2025-12-07 - Inline Citations: Added superscript citations; standardized References section.
2025-12-07 - Legislative Language Removal: Merged unique provisions into Proposed Reform; deleted Legislative Language section.
2025-12-07 - Template Compliance: Converted What Changes from table to Before/After bullets; consolidated Sources into flowing paragraph per template; updated oversight reference from "GAO" to "GAO" per Federal Oversight Consolidation Act; revised ROI (Avoided Post-Indictment Dismissals reduced from $2.8B to $1.2B gross to align with ~8% federal dismissal rate on 80K annual cases; net federal impact now +$1.53B at 2.4:1 ROI); reformatted Section 3 enforcement provisions.
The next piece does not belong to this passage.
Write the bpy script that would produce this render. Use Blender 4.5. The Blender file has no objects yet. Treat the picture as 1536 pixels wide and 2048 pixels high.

2025-12-06 - Red Team Alignment: Deleted Cross-References section per framework standalone document principle. Added Grant_Conditions.md reference (§3(c)). Added Section 3(d) whistleblower protections per Enforcement_Ladder.md Section 6.
2025-12-05 - ROI Section Rebuild: Updated to CBO-scoreable format with 10-year projections, capture rates, and dual-tier structure. Sources: BJS federal case dismissal data, DOJ OIG prosecutorial misconduct statistics, Utah Courts video system cost studies, AOUSC courthouse counts. Net federal impact revised from +$85M/year to +$2.49B/10-year based on verified data.
2025-12-05 - Oversight Restructure: Updated entity references per Oversight_Consolidation.md. Eliminated standalone oversight bodies in favor of empowering existing independent bodies: GAO Office of Justice Accountability, Sentencing Commission, Judicial Conference, AOUSC, Office of Pardon Attorney, OVC.
2025-12-11 - Zero New Bodies Architecture: Updated oversight entity references per Federal Oversight Consolidation Act. Replaced proposed GAO divisions with existing infrastructure (GAO teams, DOJ OIG). No new bureaucratic entities created.